I’m watching the weather today…
I’m writing from the Outer Banks of NC, a soul place for me. These long barrier islands are typically about 3/4 mile wide bordered by the Atlantic Ocean on the East and one of NC’s large sounds on the West.
To truly love the Outer Banks, you have to love high wind and rapidly changing weather. This morning, I’m watching that big line of storms and cold weather, that has created havoc across the U.S. this week, literally race across the Currituck Sound toward me. In the last hour — the sun has disappeared, the temperature has dropped twenty degrees, the wind has changed direction from due South to due North and has picked to gusts of about 40mph, and the rain is now pelting down. Just an hour ago, it was sunny and 60 degrees…
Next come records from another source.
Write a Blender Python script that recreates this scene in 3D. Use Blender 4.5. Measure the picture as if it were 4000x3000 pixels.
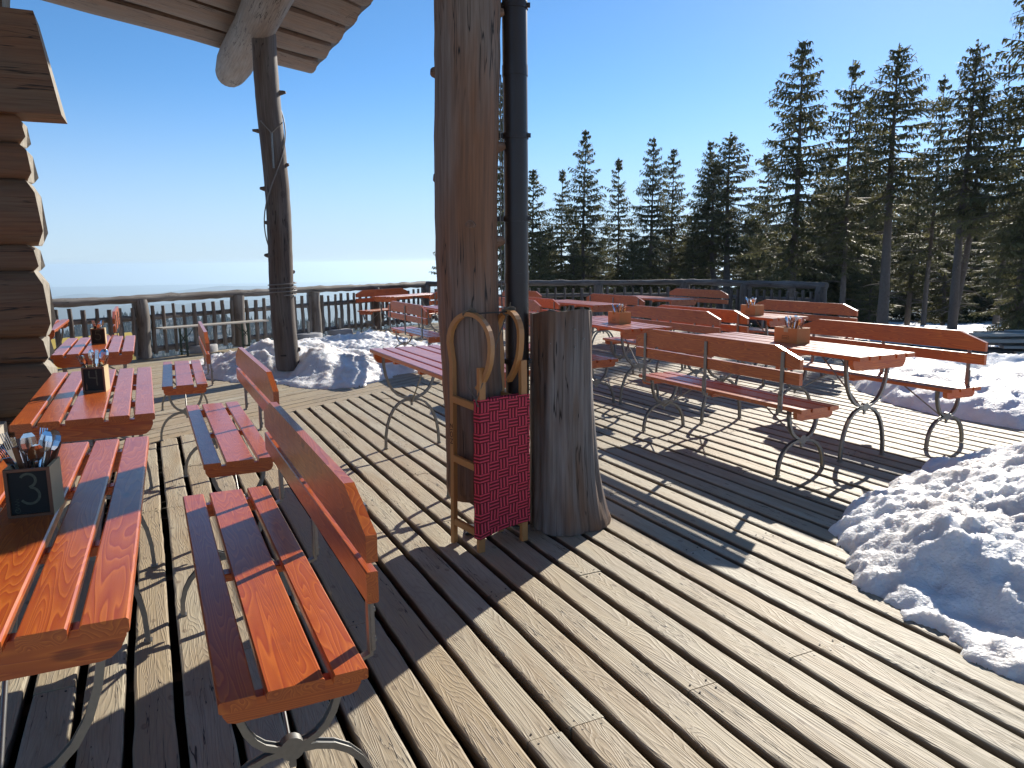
import bpy, math, random
import numpy as np
from mathutils import Vector, Matrix, Euler

R = math.radians
scene = bpy.context.scene
for o in list(bpy.data.objects):
    bpy.data.objects.remove(o)

# ------------------------------------------------------------------ camera
CAM_H, PITCH, ROLL, FPX = 1.41, R(9.3), R(-0.5), 2930.0
cam_d = bpy.data.cameras.new("camera")
cam = bpy.data.objects.new("camera", cam_d)
scene.collection.objects.link(cam)
cam_d.sensor_width = 36.0
cam_d.lens = FPX / 4000.0 * 36.0
cam_d.clip_start = 0.05
cam_d.clip_end = 60000
cam.matrix_world = (Matrix.Translation((0, 0, CAM_H)) @ Matrix.Rotation(math.pi / 2 - PITCH, 4, 'X')
                    @ Matrix.Rotation(ROLL, 4, 'Z'))
scene.camera = cam

# ------------------------------------------------------------------ light
SUN_AZ, SUN_EL = R(29.5), R(26.5)       # azimuth clockwise from +Y
world = bpy.data.worlds.new("World")
scene.world = world
world.use_nodes = True
wn = world.node_tree
wn.nodes.clear()
w_out = wn.nodes.new("ShaderNodeOutputWorld")
w_bg = wn.nodes.new("ShaderNodeBackground")
w_sky = wn.nodes.new("ShaderNodeTexSky")
w_sky.sky_type = 'NISHITA'
w_sky.sun_disc = False
w_sky.sun_elevation = SUN_EL
w_sky.sun_rotation = SUN_AZ
w_sky.altitude = 2600
w_sky.air_density = 0.95
w_sky.dust_density = 0.5
w_sky.ozone_density = 3.0
w_tc = wn.nodes.new("ShaderNodeTexCoord")
w_add = wn.nodes.new("ShaderNodeVectorMath")
w_add.operation = 'ADD'
w_add.inputs[1].default_value = (0, 0, 0.035)   # high viewpoint: the visible horizon dips below eye level
wn.links.new(w_tc.outputs['Generated'], w_add.inputs[0])
wn.links.new(w_add.outputs[0], w_sky.inputs['Vector'])
w_hs = wn.nodes.new('ShaderNodeHueSaturation')
w_hs.inputs['Saturation'].default_value = 1.16
w_hs.inputs['Hue'].default_value = 0.496
wn.links.new(w_sky.outputs[0], w_hs.inputs['Color'])
# pale band of hazy air low over the horizon, blended by elevation
w_sep = wn.nodes.new('ShaderNodeSeparateXYZ')
wn.links.new(w_tc.outputs['Generated'], w_sep.inputs[0])
w_mr = wn.nodes.new('ShaderNodeMapRange')
w_mr.interpolation_type = 'SMOOTHERSTEP'
w_mr.inputs['From Min'].default_value = -0.10
w_mr.inputs['From Max'].default_value = 0.26
w_mr.inputs['To Min'].default_value = 1.0
w_mr.inputs['To Max'].default_value = 0.0
wn.links.new(w_sep.outputs[2], w_mr.inputs['Value'])
w_mix = wn.nodes.new('ShaderNodeMix')
w_mix.data_type = 'RGBA'
w_mix.inputs[7].default_value = (3.5, 4.25, 4.95, 1)
wn.links.new(w_mr.outputs[0], w_mix.inputs[0])
wn.links.new(w_hs.outputs[0], w_mix.inputs[6])
wn.links.new(w_mix.outputs[2], w_bg.inputs['Color'])
w_bg.inputs['Strength'].default_value = 0.108
wn.links.new(w_bg.outputs[0], w_out.inputs[0])

sun_d = bpy.data.lights.new("sun", 'SUN')
sun_d.energy = 4.6
sun_d.angle = R(0.55)
sun_d.color = (1.0, 0.93, 0.82)
sun = bpy.data.objects.new("sun", sun_d)
scene.collection.objects.link(sun)
sdir = Vector((math.sin(SUN_AZ) * math.cos(SUN_EL), math.cos(SUN_AZ) * math.cos(SUN_EL), math.sin(SUN_EL)))
sun.rotation_euler = sdir.to_track_quat('Z', 'Y').to_euler()
sun.location = sdir * 40

vs = scene.view_settings
vs.view_transform = 'Standard'
vs.look = 'None'
vs.exposure = 0.63
vs.gamma = 1.0
vs.use_curve_mapping = False
scene.cycles.max_bounces = 6
scene.cycles.diffuse_bounces = 4
scene.cycles.glossy_bounces = 3
scene.cycles.transparent_max_bounces = 6
scene.cycles.volume_bounces = 1
scene.cycles.use_denoising = True
scene.cycles.sample_clamp_indirect = 6

COL = scene.collection
TH = R(25.8)
CT, ST = math.cos(TH), math.sin(TH)


def LN(l, n, z=0.0):
    """deck grid (l along the planks away from the viewer, n across them) -> world"""
    return Vector((n * CT - l * ST, n * ST + l * CT, z))


def ray(px, py):
    """direction of the view ray of a pixel of the 4000 px photo, scaled to y = 1"""
    X, Y = px - 2000.0, py - 1500.0
    cr, sr = math.cos(ROLL), math.sin(ROLL)
    X, Y = cr * X + sr * Y, -sr * X + cr * Y
    cp, sp = math.cos(PITCH), math.sin(PITCH)
    d = Vector((X / FPX, cp - Y / FPX * sp, -sp - Y / FPX * cp))
    return d / d.y


def at_z(px, py, z=0.0):
    d = ray(px, py)
    t = (z - CAM_H) / d.z
    return Vector((d.x * t, d.y * t, z))


def at_y(px, py, y):
    d = ray(px, py)
    return Vector((d.x * y, y, CAM_H + d.z * y))


# ------------------------------------------------------------------ numpy noise
_rng = np.random.RandomState(7)
_tab = _rng.rand(256, 256)


def vnoise(x, y):
    xi = np.floor(x).astype(int)
    yi = np.floor(y).astype(int)
    fx, fy = x - xi, y - yi
    fx = fx * fx * (3 - 2 * fx)
    fy = fy * fy * (3 - 2 * fy)
    a = _tab[xi & 255, yi & 255]
    b = _tab[(xi + 1) & 255, yi & 255]
    c = _tab[xi & 255, (yi + 1) & 255]
    d = _tab[(xi + 1) & 255, (yi + 1) & 255]
    return (a * (1 - fx) + b * fx) * (1 - fy) + (c * (1 - fx) + d * fx) * fy


def fbm(x, y, octv=4, g=0.5):
    v, a, s = 0, 1.0, 0
    for k in range(octv):
        v = v + a * vnoise(x * 2 ** k + 17.3 * k, y * 2 ** k + 9.1 * k)
        s += a
        a *= g
    return v / s


# ------------------------------------------------------------------ mesh builder
class MB:
    def __init__(s):
        s.v, s.f, s.g, s.t, s.sm, s.sd = [], [], [], [], [], []
        s.tone = 0.5

    def add(s, verts, faces, gc=None, smooth=False):
        b = len(s.v)
        s.v += [tuple(p) for p in verts]
        s.g += [tuple(p) for p in (gc if gc is not None else verts)]
        s.t += [s.tone] * len(verts)
        s.sd += [0.0] * len(verts)
        s.f += [tuple(i + b for i in f) for f in faces]
        s.sm += [smooth] * len(faces)

    def box(s, c, size, rot=None, bev=0.0, off=(0, 0, 0), grain=0):
        """box with chamfered long edges; grain = axis the wood grain runs along"""
        hx, hy, hz = size[0] / 2, size[1] / 2, size[2] / 2
        dims = [hx, hy, hz]
        a = grain
        b, d = (a + 1) % 3, (a + 2) % 3
        e = min(bev, dims[b] * .45, dims[d] * .45)
        if e > 0:
            prof = [(-dims[b] + e, -dims[d]), (dims[b] - e, -dims[d]), (dims[b], -dims[d] + e), (dims[b], dims[d] - e),
                    (dims[b] - e, dims[d]), (-dims[b] + e, dims[d]), (-dims[b], dims[d] - e), (-dims[b], -dims[d] + e)]
        else:
            prof = [(-dims[b], -dims[d]), (dims[b], -dims[d]), (dims[b], dims[d]), (-dims[b], dims[d])]
        n = len(prof)
        vs_, gs = [], []
        for sgn in (-1, 1):
            for (p, q) in prof:
                w = [0, 0, 0]
                w[a], w[b], w[d] = sgn * dims[a], p, q
                gs.append((w[a] + off[0], w[b] + off[1], w[d] + off[2]))
                wv = Vector(w)
                if rot is not None:
                    wv = rot @ wv
                vs_.append(wv + Vector(c))
        fs = [tuple(reversed(range(n))), tuple(range(n, 2 * n))]
        for i in range(n):
            j = (i + 1) % n
            fs.append((i, j, n + j, n + i))
        s.add(vs_, fs, gs)

    def extrude(s, poly, axis_o, ax_u, ax_v, ax_w, w0, w1, off=(0, 0, 0)):
        """polygon (u, v) pushed from w0 to w1; grain along u"""
        O = Vector(axis_o)
        U, V_, W = Vector(ax_u), Vector(ax_v), Vector(ax_w)
        n = len(poly)
        vs_ = [O + U * u + V_ * v + W * w for w in (w0, w1) for (u, v) in poly]
        gs = [(u + off[0], v + off[1], w + off[2]) for w in (w0, w1) for (u, v) in poly]
        fs = [tuple(reversed(range(n))), tuple(range(n, 2 * n))]
        for i in range(n):
            j = (i + 1) % n
            fs.append((i, j, n + j, n + i))
        s.add(vs_, fs, gs)

    def tube(s, path, rad, sides=8, caps=True, jit=0.0, seed=0, off=(0, 0, 0), smooth=True, sq=None):
        rnd = random.Random(seed)
        P = [Vector(p) for p in path]
        if not isinstance(rad, (list, tuple)):
            rad = [rad] * len(P)
        t0 = (P[1] - P[0]).normalized()
        ref = Vector((0, 0, 1)) if abs(t0.z) < .9 else Vector((1, 0, 0))
        nrm = t0.cross(ref).normalized()
        vs_, gs = [], []
        dist = 0
        ph = [rnd.uniform(0, 6.28) for _ in range(3)]
        for i, p in enumerate(P):
            if i == 0:
                t = (P[1] - P[0])
            elif i == len(P) - 1:
                t = P[-1] - P[-2]
            else:
                t = P[i + 1] - P[i - 1]
            t.normalize()
            if i:
                dist += (P[i] - P[i - 1]).length
            nrm = (nrm - t * nrm.dot(t)).normalized()
            bi = t.cross(nrm)
            for k in range(sides):
                a = 2 * math.pi * k / sides
                r = rad[i]
                if jit:
                    r *= 1 + jit * (0.5 * math.sin(2 * a + ph[0] + dist * 1.3) + 0.4 * math.sin(3 * a + ph[1] - dist * 2.1)
                                    + rnd.uniform(-.35, .35))
                ca, sa = math.cos(a), math.sin(a)
                vs_.append(p + nrm * (ca * r) + bi * (sa * r))
                gs.append((dist + off[0], ca * rad[i] + off[1], sa * rad[i] + off[2]))
        fs = []
        for i in range(len(P) - 1):
            for k in range(sides):
                a, b = i * sides + k, i * sides + (k + 1) % sides
                fs.append((a, b, b + sides, a + sides))
        s.add(vs_, fs, gs, smooth)
        if caps:
            n = len(P)
            b0 = vs_[:sides]
            b1 = vs_[-sides:]
            s.add(b0, [tuple(reversed(range(sides)))], [(g[0] + 3.1, g[1], g[2]) for g in gs[:sides]])
            s.add(b1, [tuple(range(sides))], [(g[0] + 3.1, g[1], g[2]) for g in gs[-sides:]])

    def bar(s, path, w, t, side):
        """flat bar swept along path; w = width along `side`, t = thickness"""
        P = [Vector(p) for p in path]
        sd = Vector(side).normalized()
        vs_ = []
        for i, p in enumerate(P):
            tg = (P[min(i + 1, len(P) - 1)] - P[max(i - 1, 0)]).normalized()
            nn = tg.cross(sd).normalized()
            for a, b in ((-1, -1), (1, -1), (1, 1), (-1, 1)):
                vs_.append(p + sd * (a * w / 2) + nn * (b * t / 2))
        fs = [(0, 1, 2, 3), tuple(reversed([len(vs_) - 4 + i for i in range(4)]))]
        for i in range(len(P) - 1):
            for k in range(4):
                a, b = i * 4 + k, i * 4 + (k + 1) % 4
                fs.append((a, a + 4, b + 4, b))
        s.add(vs_, fs)

    def build(s, name, mat, parent=None, loc=None):
        me = bpy.data.meshes.new(name)
        me.from_pydata([tuple(v) for v in s.v], [], s.f)
        me.update()
        me.polygons.foreach_set('use_smooth', s.sm)
        at = me.attributes.new('gc', 'FLOAT_VECTOR', 'POINT')
        at.data.foreach_set('vector', np.array(s.g, dtype=np.float32).ravel())
        at = me.attributes.new('tone', 'FLOAT', 'POINT')
        at.data.foreach_set('value', np.array(s.t, dtype=np.float32))
        if any(s.sd):
            at = me.attributes.new('side', 'FLOAT', 'POINT')
            at.data.foreach_set('value', np.array(s.sd, dtype=np.float32))
        me.materials.append(mat)
        o = bpy.data.objects.new(name, me)
        COL.objects.link(o)
        if parent is not None:
            o.parent = parent
        if loc is not None:
            o.location = loc
        return o


def np_mesh(name, verts, quads, mat, smooth=True, tris=False, tone=None, parent=None):
    me = bpy.data.meshes.new(name)
    verts = np.asarray(verts, dtype=np.float32)
    quads = np.asarray(quads, dtype=np.int32)
    k = quads.shape[1]
    me.vertices.add(len(verts))
    me.vertices.foreach_set('co', verts.ravel())
    me.loops.add(quads.size)
    me.loops.foreach_set('vertex_index', quads.ravel())
    me.polygons.add(len(quads))
    me.polygons.foreach_set('loop_start', np.arange(0, quads.size, k, dtype=np.int32))
    me.polygons.foreach_set('loop_total', np.full(len(quads), k, dtype=np.int32))
    me.update(calc_edges=True)
    if smooth:
        me.polygons.foreach_set('use_smooth', np.ones(len(quads), dtype=bool))
    if tone is not None:
        at = me.attributes.new('tone', 'FLOAT', 'POINT')
        at.data.foreach_set('value', np.asarray(tone, dtype=np.float32))
    me.materials.append(mat)
    me.validate()
    o = bpy.data.objects.new(name, me)
    COL.objects.link(o)
    if parent is not None:
        o.parent = parent
    return o


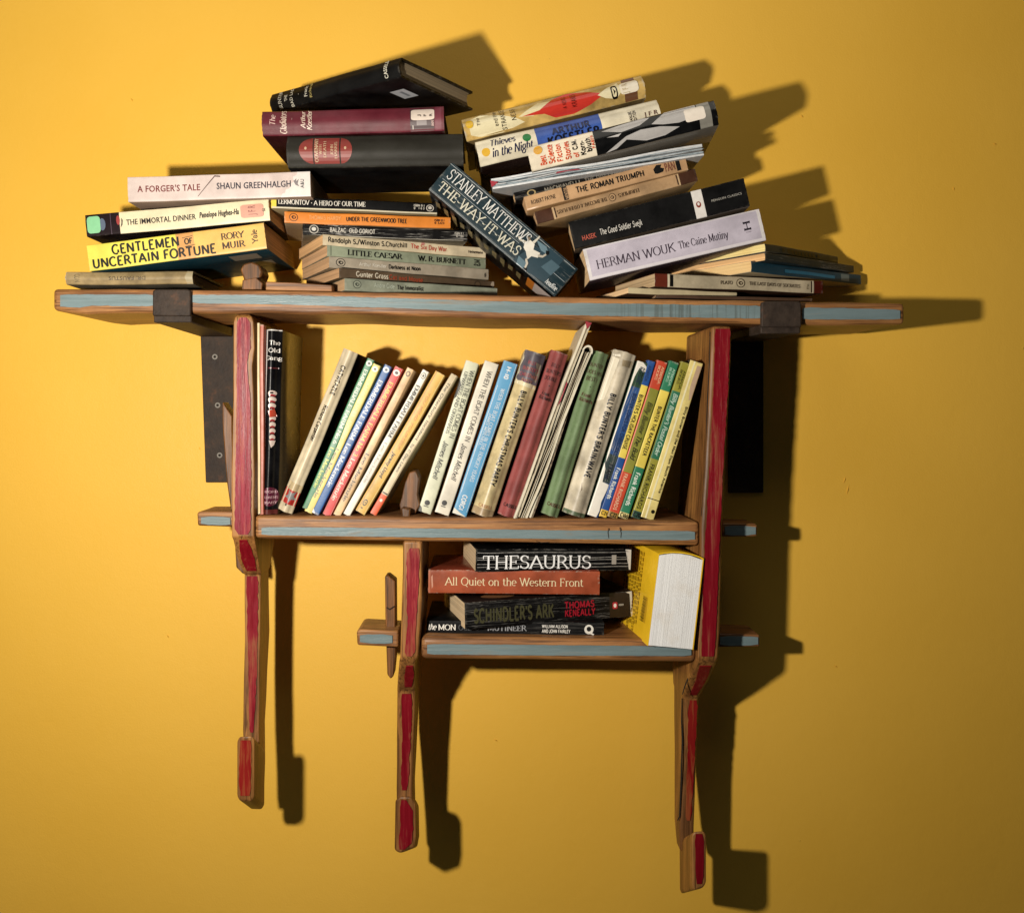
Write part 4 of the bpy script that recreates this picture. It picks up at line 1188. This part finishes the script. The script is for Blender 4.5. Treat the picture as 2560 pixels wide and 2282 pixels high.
book('paperback_book', 'cream paperback with brown ends and an oval emblem, at the right under the askew books', TOP, (1637, 700), (2057, 718), 33, .164, 'flat', W=.11,
     spine='cfc0a2', cover='5a2414', under='3a2418', pages='a38a66', wear=.4, stain=.3, bands=[(0, .072, '6b2a18'), (.945, 1.0, '5a1c10')],
     texts=[('PLATO', .375, .445, .38, .62, '4a3826', 'r'), ('THE LAST DAYS OF SOCRATES', .545, .855, .38, .62, '4a3826', 'r'), ('Pe', .895, .905, .3, .7, '7a6a50', 's', 1)],
     decos=[('rule', 'ece0c4', rect(.075, .083, .02, .98)), ('rule', '1c140e', rect(.085, .104, .06, .94)), ('rule', 'ece0c4', rect(.935, .94, .02, .98)), ('rule', '3a1c10', rect(.925, .931, .06, .94))] + penguin(.495, .5, .026, .34, '4a3826', 'cfc0a2'))
book('booklet', 'thin cream booklet lying flat at the bottom of the right pile', TOP, (1571, 727), (1842, 738), 15, .166, 'flat', W=.11, spine='d9c9a2', cover='8a6c4a', under='4a3222', pages='caa77c', wear=.3)
book('booklet', 'thin brown booklet under the cream booklet, its corner near the iron strap', TOP, (1640, 741), (2030, 750), 8, .155, .155, W=.11, spine='4a3424', cover='5c4632', under='2c2018', pages='8a6c4a', wear=.3)

BS[0] = .72
# ---------------------------------------------------------------- books on the middle board
def mid(nm, lab, A, B, t, sp, d=.148, W=.108, grp=MID, **kw):
    return book(nm, lab, grp, A, B, t, d, d, W=W, spine=sp, **kw)


mid('pamphlet', 'thin cream-edged pamphlet squeezed against the left upright', (646, 808), (648, 1284), 6, 'cbb27c', d=.163, W=.10, cover='b39a68', wear=.5)
mid('pamphlet', 'thin rust-orange book between the left upright and the dark jacketed book', (655, 812), (654, 1286), 9, 'a8492a', d=.161, cover='8f3c22', wear=.6, W=.10)
b = mid('hardback_book', 'tall black jacketed hardback with red and white striped legs printed on its spine', (683, 825), (671, 1284), 49, '17161b', hb=True, cover='4a3a1c', under='e0dcd8', W=.112, d=.150,
    rough=.30, wear=.1, cover_t=.0016, bulge=.007, pages='6c5a40', bands=[(.975, 1.0, '5a2420')],
    texts=[('The', .060, .082, .42, .90, 'e9e4de', 'r', 1), ('Old', .101, .123, .36, .90, 'e9e4de', 'r', 1), ('Gang', .143, .165, .22, 1.0, 'e9e4de', 'r', 1), 
           ('OXFORD', .872, .884, .18, .95, 'd5a8b0', 'r', 1), ("CHILDREN'S", .902, .914, .10, .98, 'd5a8b0', 'r', 1), ('LIBRARY', .930, .942, .15, .95, 'd5a8b0', 'r', 1)],
    decos=[('small_print', '5c2028', rect(.205, .212, .36, .58)), ('small_print', '5c2028', rect(.205, .212, .62, .86)), ('purple_patch', '5a1c34', oval(.905, .6, .052, .42)), ('jacket_edge_and_glare', 'e6e2dc', rect(.0, .006, .03, .97)), ('jacket_edge_and_glare', 'ebe9e6', rect(.0, .97, .02, .29))])  # wide pale strip: white jacket edge plus lamp glare painted on the spine
legs = []
for i in range(8):
    u0 = .345 + i * .034
    w_ = .34 - i * .025 if i < 3 else .24 - (i - 3) * .012
    c0 = .62 + (.04 if i > 3 else 0)
    b.put('striped_figure', [(x, y, 0) for x, y in oval(u0, c0, .0155, w_ / 2 + .03, 12)], [tuple(range(12))], ink_mat('e6d3c8', .3))
    b.put('striped_figure', [(x, y, 1) for x, y in ((u0 + .009, c0 - w_ * .42), (u0 + .017, c0 - w_ * .4), (u0 + .014, c0), (u0 + .018, c0 + w_ * .42), (u0 + .008, c0 + w_ * .42), (u0 + .004, c0))], [(0, 1, 2, 3, 4, 5)], ink_mat('a32a30', .3))
b.put('striped_figure', [(.60, .52, 2), (.60, .80, 2), (.625, .74, 2), (.64, .62, 2)], [(0, 1, 2, 3)], ink_mat('e6d3c8', .3))
b.put('striped_figure', [(.44, .45, 3), (.43, .75, 3), (.47, .85, 3), (.475, .55, 3)], [(0, 1, 2, 3)], ink_mat('c24a34', .3))
b.put('eye', [(x, y, 4) for x, y in oval(.342, .60, .005, .08, 8)], [tuple(range(8))], ink_mat('2a1a1c', .3))

mid('hardback_book', 'leaning cream jacketed hardback with a grey star on red at its foot', (877, 877), (712, 1278), 41, 'e2d2b2', hb=True, cover='141210', under='d0bf9c', W=.108, cover_t=.0016, bulge=.004, pages='5c4c34', wear=.6, stain=.3, rough=.4,
    texts=[('CATWEAZLE', .095, .275, .34, .60, '241810', 'b'), ('Richard Carpenter', .345, .565, .28, .52, '2c2018', 'b')],
    decos=[('red_patch', 'b8302a', [(.86, .04), (.865, .97), (.955, .97), (.95, .04)]), ('star_print', '8f8d8c', [(.905 + (.042 if i % 2 == 0 else .02) * math.cos(R(36 * i)), .52 + (.40 if i % 2 == 0 else .18) * math.sin(R(36 * i))) for i in range(10)]),
           ('tape', 'c9b48c', [(.82, .1), (.83, .98), (.872, .98), (.868, .12)]), ('tear', '3a2a1c', [(.84, .2), (.866, .16), (.866, .22)]), ('label_print', '4a3a2c', rect(.95, .965, .4, .5))])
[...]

When I’m out here, I often meditate on change. The weather certainly makes the thought inevitable. This week particularly — I’m out here writing about transition in the church in our culture, reading emails from friends describing changes in their vision and hopes, and experiencing fundamental shifts in my own vocation at home. My Myers-Briggs temperament tells me I’m change-averse. But I can hardly quantify how enthusiastic I am about the many changes I’m experiencing and observing.
On a larger scope, I opened my email this morning to a couple letters from church leaders who are comprehensively rethinking their community expression of the Christian way. There are so many negatives that can be said of the church in our culture. But I’m hopeful. It is exciting to watch communities and leaders challenge the notions of church as program or isolated community and the gospel as commodity or a security blanket. As Jason Clark wrote recently on planetemergent.org, “emergent is not the emerging church.” So true. But it has been a real privilege to be part of one of the catalysts for these changes.
I’m also hopeful and excited about the many transitions of Emergent these last few months. The transition from a coordinating team to growing community of contributors and friends expresses our heart. We so desire this to be an open friendship and an open conversation shaped and bounded by a rule of community rather than organizational boundaries. If you desire to join in and contribute, please do so. There’s room for you.
I’m also enthusiastic to watch local learning communities and cohorts begin to take off around the country. We’ve long desired for local expressions of emergent to grow. Geoff Holsclaw is leading a strong team of folks (Rick Bennett, Andrea Summers, Mike King, Laci Scott) to continue to develop these expressions. Over the last few months, we’ve seen new conversations develop in Atlanta, Raleigh-Durham, Miami, Nashville, and several other locations.
I also want to add my thanks to Will Samson for his tireless efforts in starting this blog and his work on the emergent website. These projects certainly fit the category of positive transitions.
Well — the rain out here has just “gone horizontal.” I can barely see the house next door. You gotta just love Outer Banks weather. But according to the weather channel, it will moderate in just a few hours.
Tim Conder
Tim-
I'm write down the road from you in Burlington, NC and I too have a deep affection for the Outer Banks. Enjoy the storm.
Posted by: Brian Baute | January 14, 2005 at 01:11 PM
Hi again.
Just did a little word study on "catalyst" and "catalytic converter". Very informative. Speeding up change or making change possible under less destructive conditions or changing destructive substances into harmless ones.
I get a little deffensive when people complain about finding identity through the use of dissatisfaction and negativity. Like anything else, creating something new is not a sudden and static event. It is a process. Processes of change often begin with turning up the heat or purposely exposing the previously protected elements to some other chemicals or processes which remove or undo stability. Even if you prefer the analogy of human reproduction over chemical reaction, the process begins the same way. Forcing the loss of control or stability.
Deal with it.
But rest assured that, like your wild weather, instability is not a permanent state and there's no reason to maintain it beyond it's usefulness. We have to begin the process of definition by identifying what we are not. That's just a reality. But it seems obvious to me that The Emerging Church is not about a permanent state of negativity or opposition.
It may be that there are alot of people who equate confrontation and opposition with exclusion and self-righteousness. Those people may panic and forsee only escalation and destruction. While the Church has often supported this kind of sticky-sweet ethic (when convenient), Jesus clearly does not. And it may be that there are many people who indeed cannot embody confrontaion without puffing themselves up for a dirty fight. I know for a fact that is true. But there's no reason to assume that the loud ones or the nasty ones speak for all of us, or that healthy confrontation cannot lead to negotiation, change and a new and stronger union.
Please don't forget us West Coasties out here. I don't know why we're so isolated compared to the East. It's highly dissatisfactory. I often feel as if I'm the only one trying to turn up the heat, but I know that's not true. My best friend, Lorica, often feels the same way, methinks.